Education Standards Likely to See Toughening

CAROL’S SUMMARY: While some have accused Barack Obama of continuing Bush’s education program, others see his vision and Arnie Duncan’s, the Secretary of Education, as bold and driven by accountability, as the article below indicates. While short on specifics, the administration is enlisting the support of governors across the country to drive this initiative, linking their expectations of stronger student performance to stimulus funding. The goal is to get students ready for college, without the need for remedial classes once they get there. Currently, the U.S. has 1.5 million college students remediated for English and 2.5 remediated for math. Governors, schools, parents and principals have their work cut out for them.

ARTICLE:

By SAM DILLON
Published: April 14, 2009

WASHINGTON — President Obama and his team have alternated praise for the goals of President George W. Bush’s No Child Left Behind law with criticism of its weaknesses, all the while keeping their own plans for the law a bit of a mystery.
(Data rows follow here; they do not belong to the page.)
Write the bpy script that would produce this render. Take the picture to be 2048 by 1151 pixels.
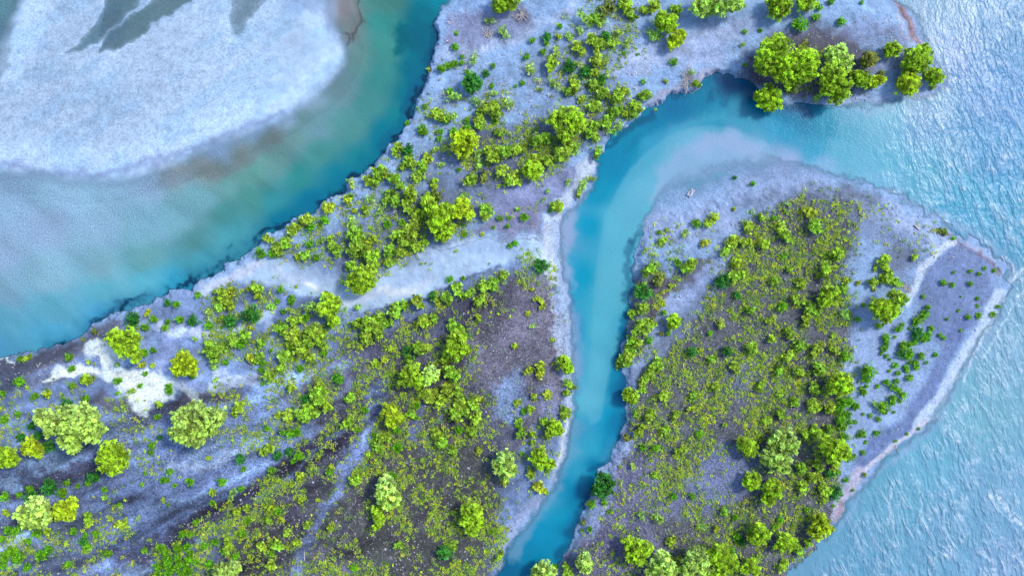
import bpy, math
import numpy as np
from mathutils import Vector

# ------------------------------------------------------------------ scene, camera, light
C = bpy.context.scene
for o in list(bpy.data.objects):
    bpy.data.objects.remove(o)
S = 0.08                     # metres of ground per photograph pixel
H = 120.0                    # drone height
CX, CY = 1024.0, 575.5
cam_d = bpy.data.cameras.new("camera")
cam_d.sensor_width = 36.0
cam_d.lens = 36.0 * H / (2048 * S)
cam_d.clip_end = 5000
cam = bpy.data.objects.new("camera", cam_d)
cam.location = (0, 0, H)
C.collection.objects.link(cam)
C.camera = cam

SUN_EL, SUN_AZ = math.radians(48), math.radians(62)     # azimuth clockwise from +Y (top of the photo)
sun_d = bpy.data.lights.new("sun", 'SUN')
sun_d.energy = 1.95
sun_d.angle = math.radians(11)
sun_d.color = (1.0, 0.955, 0.90)
sun = bpy.data.objects.new("sun", sun_d)
sdir = Vector((math.sin(SUN_AZ) * math.cos(SUN_EL), math.cos(SUN_AZ) * math.cos(SUN_EL), math.sin(SUN_EL)))
sun.rotation_euler = (-sdir).to_track_quat('-Z', 'Y').to_euler()
C.collection.objects.link(sun)
w = bpy.data.worlds.new("World")
C.world = w
w.use_nodes = True
nt = w.node_tree
sky = nt.nodes.new('ShaderNodeTexSky')
sky.sky_type = 'NISHITA'
sky.sun_disc = False
sky.sun_elevation = SUN_EL
sky.sun_rotation = SUN_AZ
nt.links.new(sky.outputs[0], nt.nodes['Background'].inputs[0])
nt.nodes['Background'].inputs[1].default_value = 0.15
C.view_settings.view_transform = 'Standard'
C.view_settings.look = 'None'
C.view_settings.exposure = 1.15
C.view_settings.gamma = 1.0
C.cycles.max_bounces = 5
C.cycles.diffuse_bounces = 2
C.cycles.transparent_max_bounces = 6
C.cycles.caustics_reflective = False
C.cycles.caustics_refractive = False
GAIN = 1.92                  # what a flat surface of albedo 1 shows, used to turn seen colours into albedo
TINT = (0.99, 0.965, 1.07)
WTINT = (0.88, 0.98, 1.12)

def lin(c):
    c = np.asarray(c, float) / 255.0
    return np.where(c <= 0.04045, c / 12.92, ((c + 0.055) / 1.055) ** 2.4)

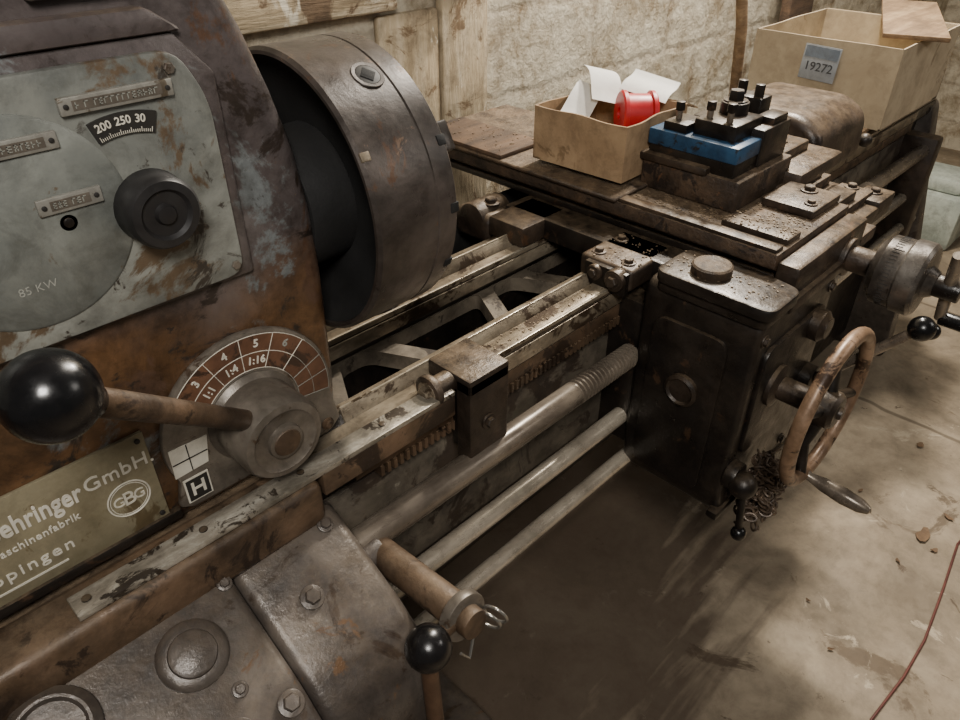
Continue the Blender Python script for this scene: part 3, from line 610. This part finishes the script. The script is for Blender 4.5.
# ---------------------------------------------------------------- loose things
def openbox(name,x0,y0,z0,x1,y1,z1,m,label,flaps=(),t=.004,rot=0,sag=.006,wave=.003):
    b=B(); c=Matrix.Translation(((x0+x1)/2,(y0+y1)/2,0)); ci=c.inverted(); M=c@Matrix.Rotation(rot,4,'Z')@ci
    b.box((x0,y0,z0),(x1,y1,z0+t),m,bev=0,M=M)
    def wallp(p,q,nx,ny):
        bm=bmesh.new(); n=10; g=[]
        for k in range(n+1):
            col=[]
            for j in range(4):
                u=k/n; v=j/3; s=math.sin(u*math.pi)*v*sag*(1.5*math.sin(u*7+p[0]*9)); h=z0+(z1-z0)*v+(math.sin(u*11+p[1]*20)*wave if j==3 else 0)
                col.append((p[0]+(q[0]-p[0])*u+nx*s,p[1]+(q[1]-p[1])*u+ny*s,h))
            g.append(col)
        vs=[[[bm.verts.new((x+nx*o,y+ny*o,z)) for (x,y,z) in col] for col in g] for o in (0,t)]
        A,Bq=vs
        for k in range(n):
            for j in range(3):
                bm.faces.new((A[k][j],A[k+1][j],A[k+1][j+1],A[k][j+1])); bm.faces.new((Bq[k][j],Bq[k][j+1],Bq[k+1][j+1],Bq[k+1][j]))
            bm.faces.new((A[k][3],A[k+1][3],Bq[k+1][3],Bq[k][3])); bm.faces.new((A[k][0],Bq[k][0],Bq[k+1][0],A[k+1][0]))
        for k in (0,n):
            for j in range(3): bm.faces.new((A[k][j],A[k][j+1],Bq[k][j+1],Bq[k][j]))
        bmesh.ops.recalc_face_normals(bm,faces=bm.faces[:]); b.merge(bm,m,M)
    wallp((x0,y0),(x0,y1),1,0); wallp((x1,y0),(x1,y1),-1,0); wallp((x0,y0),(x1,y0),0,1); wallp((x0,y1),(x1,y1),0,-1)
    o=b.done(name,label=label,cat='box'); 
    for (axis,pos,ang,ln) in flaps:
        f=B()
        if axis=='x':
            F=M@Matrix.Translation(((x0+x1)/2,pos,z1))@Matrix.Rotation(ang,4,'X'); L=(x1-x0)/2-.004
            f.box((-L,0,-.001),(L,ln,.002),m,bev=0,M=F)
        else:
            F=M@Matrix.Translation((pos,(y0+y1)/2,z1))@Matrix.Rotation(ang,4,'Y'); L=(y1-y0)/2-.004
            f.box((0,-L,-.001),(ln,L,.002),m,bev=0,M=F)
        f.done('flap',o)
    return o
openbox('cardboard_box',1.14,.745,1.083,1.36,.965,1.190,CARD,'small open brown cardboard box on the cross slide',flaps=(('y',1.358,math.radians(20),.06),),rot=.03,sag=.003,wave=.0008)
openbox('cardboard_box',2.15,.60,.992,2.62,1.0,1.198,CARDP,'large open pale cardboard box resting on the lathe bed',flaps=(('y',2.62,math.radians(10),.12),),sag=.003,wave=.0)
b=B(); b.box((2.12,.63,.9805),(2.64,.93,.9915),WOOD,bev=.003); b.done('wooden_board',label='flat wooden board lying across the lathe bed ways',cat='board')
# red roll
b=B(); b.spin((1.245,.832,1.178),(.75,-.65,-.03),[(0,.004),(.012,.004),(.012,0),(.041,0),(.044,.003),(.044,.010),(.038,.012),(.038,.058),(.044,.060),(.044,.067),(.041,.070),(0,.070)],RED,n=44); b.done('tape_roll',label='red plastic spool in the small cardboard box',cat='roll')
for i,(x,y,z,rx,ry,rz,w,h) in enumerate(((1.24,.925,1.180,.25,-.25,.3,.12,.06),(1.30,.915,1.212,.25,-.30,.9,.11,.07),(1.20,.905,1.150,.1,.2,-.1,.08,.06),(1.345,.830,1.214,.2,-.45,.2,.09,.10))):
    bb=B(); M=Matrix.Translation((x,y,z))@Matrix.Rotation(rz,4,'Z')@Matrix.Rotation(ry,4,'Y')@Matrix.Rotation(rx,4,'X')
    bm=bmesh.new(); bmesh.ops.create_grid(bm,x_segments=8,y_segments=6,size=.5)
    for v in bm.verts: v.co=Vector((v.co.x*w,v.co.y*h,.012*math.sin(v.co.x*4+i)))
    g=bmesh.ops.extrude_face_region(bm,geom=bm.faces[:])
    for v in [q for q in g['geom'] if isinstance(q,bmesh.types.BMVert)]: v.co.z+=.0008
    bb.merge(bm,WHITE,M); bb.done('paper_sheet',label='white crumpled paper sheet in the small cardboard box',cat='paper',group='papers in the small box')
# tag on the big box
b=B(); M=MS(2.145,.80,1.136,-.04); b.box((-.050,-.046,0),(.050,.044,.0015),TAGP,bev=.0005,M=M); b.box((-.046,.012,.0015),(.046,.040,.0022),BLUEP,bev=0,M=M)
b.text('19272',.032,M@Matrix.Translation((0,-.012,.0020)),LETW,off=.0002,ext=.0004); b.done('box_label',bpy.data.objects['cardboard_box.001'],label='blue-grey printed number label')
b=B(); b.box((2.24,.62,1.201),(2.86,.78,1.213),WOOD,bev=.002,M=Matrix.Translation((2.5,.7,1.21))@Matrix.Rotation(.35,4,'Z')@Matrix.Translation((-2.5,-.70,-1.207))); b.done('wooden_plank',label='brown wooden plank laid over the large cardboard box',cat='plank')
b=B(); b.tube([(2.46,1.12,0),(2.42,1.13,.6),(2.36,1.15,1.15),(2.26,1.20,1.64)],[.014,.015,.018,.016],WOOD,n=14); b.done('tool_handle',label='round wooden tool handle standing behind the large box',cat='handle')
b=B(); b.box((2.95,1.20,0),(3.15,1.24,1.9),WOODD,bev=.004,M=Matrix.Translation((3.0,1.2,0))@Matrix.Rotation(-.05,4,'X')@Matrix.Translation((-3.0,-1.2,0))); b.done('leaning_board',label='dark old board leaning against the masonry wall',cat='board')
b=B(); b.box((3.9,.62,0),(4.3,1.0,.26),PALE,bev=.02); b.box((3.95,.66,.26),(4.2,.95,.33),PALE,bev=.02); b.done('storage_crate',label='pale green-grey crate standing on the floor beyond the lathe',cat='crate')
# cable
b=B(); b.tube([(1.0,-.03,.004),(1.24,-.02,.004),(1.40,-.035,.004),(1.54,-.037,.004),(1.74,-.02,.004),(1.93,.0,.004),(2.2,-.03,.004),(2.6,-.1,.004)],.003,CABLE,n=10); b.done('cable',label='thin reddish brown cable lying on the concrete floor',cat='cable')
for i,(x,y,s) in enumerate(((1.90,.08,.030),(2.02,.05,.016),(1.86,.04,.012),(1.75,.10,.008),(1.35,.12,.007),(2.3,.22,.016),(1.45,.22,.006),(1.95,.28,.008))):
    bb=B(); bm=bmesh.new(); n=10; vs=[]
    for k in range(n):
        t=2*math.pi*k/n; r=s*(1+.3*random.uniform(-1,1)); vs.append(bm.verts.new((r*math.cos(t),.55*r*math.sin(t),.003+.004*abs(math.cos(t)))))
    c=bm.verts.new((0,0,.001))
    for k in range(n): bm.faces.new((c,vs[k],vs[(k+1)%n]))
    g=bmesh.ops.extrude_face_region(bm,geom=bm.faces[:])
    for v in [q for q in g['geom'] if isinstance(q,bmesh.types.BMVert)]: v.co.z+=.001
    bb.merge(bm,LEAF,Matrix.Translation((x,y,0))@Matrix.Rotation(i*1.3,4,'Z')); bb.done('dry_leaf',label='small curled dry brown leaf on the concrete floor',cat='leaf',group='dry leaves on the floor')
# chain bundle hanging from the apron behind the wheel
b=B()
for i in range(260):
    f=random.random(); wd=.018+.028*f
    c=Vector((1.095+random.gauss(0,wd*.7),.312+random.uniform(-.024,.024),.675-.14*f)); ax=Vector((random.uniform(-1,1),random.uniform(-1,1),random.uniform(-1,1)))
    b.ring(c,ax,.0075,.0024,CHAINM,n=10,k2=6,oval=1.5)
b.done('chain_bundle',label='tangled bundle of rusty chain hanging on the apron front',cat='chain')
# loose swarf chips
b=B()
def chips(n,x0,x1,y0,y1,z):
    for i in range(n):
        x=random.uniform(x0,x1);y=random.uniform(y0,y1);s=random.uniform(.0008,.0022)
        b.box((-s,-s*.6,0),(s,s*.6,s*.7),SWARF,bev=0,M=Matrix.Translation((x,y,z))@Matrix.Rotation(random.uniform(0,3),4,'Z'))
chips(240,1.21,1.37,.41,.53,1.0635); chips(160,1.42,1.66,.41,.70,.9985); chips(80,1.0,1.08,.36,.55,1.0285); chips(60,.99,1.11,.60,.70,1.0055); chips(160,1.14,1.20,.54,.72,1.0635); chips(90,1.15,1.20,.41,.53,1.0745); chips(70,1.12,1.23,1.03,1.27,1.0825); chips(60,.66,.97,.640,.668,.9605)
b.done('metal_swarf',label='scattered small metal chips lying on the carriage',cat='swarf',kind='stuff')

# ---------------------------------------------------------------- camera & lights
cam=bpy.data.cameras.new('camera'); co=bpy.data.objects.new('camera',cam); COL.objects.link(co)
co.location=(0,0,1.6); co.rotation_euler=(math.radians(90-34.9),0,math.radians(44.5-90)); cam.lens=27.04; cam.sensor_width=36; cam.clip_start=.02
S.camera=co
def area(loc,target,size,power,col,sy=None):
    l=bpy.data.lights.new('area_light','AREA'); l.energy=power; l.size=size; l.color=col; l.shape='SQUARE'
    if sy: l.shape='RECTANGLE'; l.size_y=sy
    o=bpy.data.objects.new('area_light',l); COL.objects.link(o); o.location=loc
    o.rotation_euler=(Vector(target)-Vector(loc)).to_track_quat('-Z','Y').to_euler()
area((2.5,1.08,2.75),(1.6,.2,.2),.14,96,(1,.93,.82))
area((1.9,.85,2.85),(1.5,.3,.0),.10,30,(1,.93,.82))  # second overhead light, added to streak the rod shadows on the floor
area((-.3,-.4,2.3),(.7,.8,1.0),.35,29,(1,.96,.90))  # added unseen fill light near the camera, brightens the headstock
area((2.6,-1.4,2.4),(1.6,.5,.6),.7,11,(1,.95,.88))  # added weak fill light at right front, lifts the floor
w=bpy.data.worlds.new('world'); S.world=w; w.use_nodes=True; w.node_tree.nodes['Background'].inputs[0].default_value=(.94,.90,.84,1); w.node_tree.nodes['Background'].inputs[1].default_value=.072
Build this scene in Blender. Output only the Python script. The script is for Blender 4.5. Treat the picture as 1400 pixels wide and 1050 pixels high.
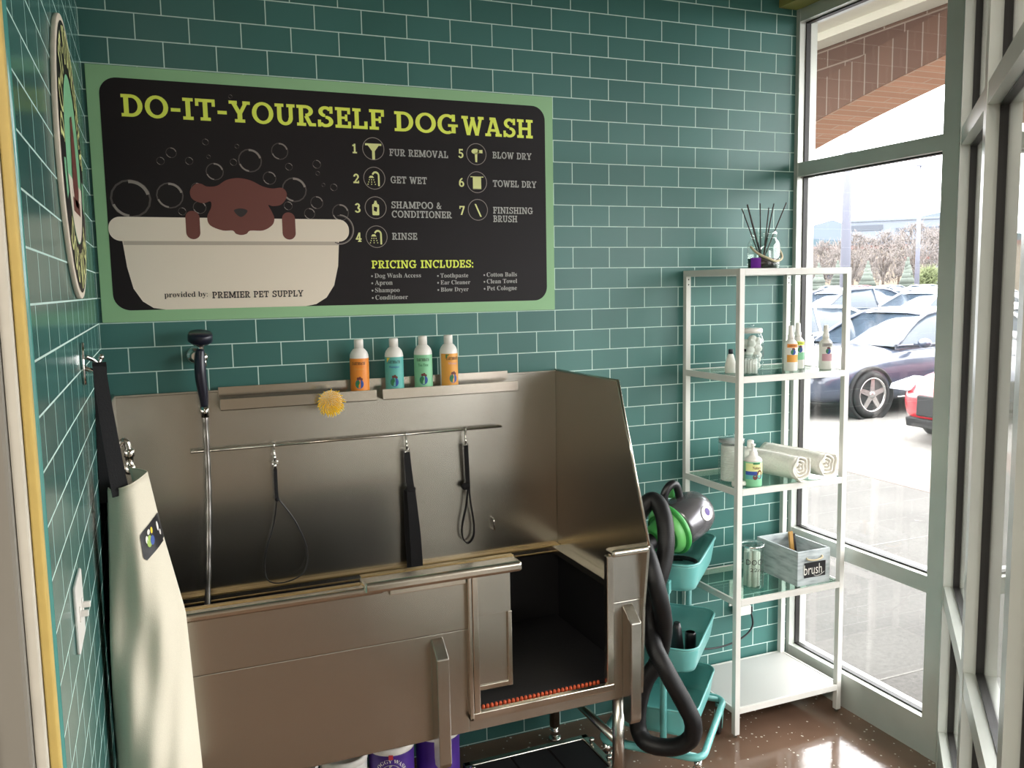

But clues are now emerging, and they suggest that the Obama administration will use a Congressional rewriting of the federal law later this year to toughen requirements on topics like teacher quality and academic standards and to intensify its focus on helping failing schools. The law’s testing requirements may evolve but will certainly not disappear. And the federal role in education policy, once a state and local matter, is likely to grow.

The administration appears to be preparing important fixes to what many see as some of the law’s most serious defects. But its emerging plans are a disappointment to some critics of the No Child Left Behind law, who hoped Mr. Obama’s campaign promises of change would mean a sharper break with the Bush-era law.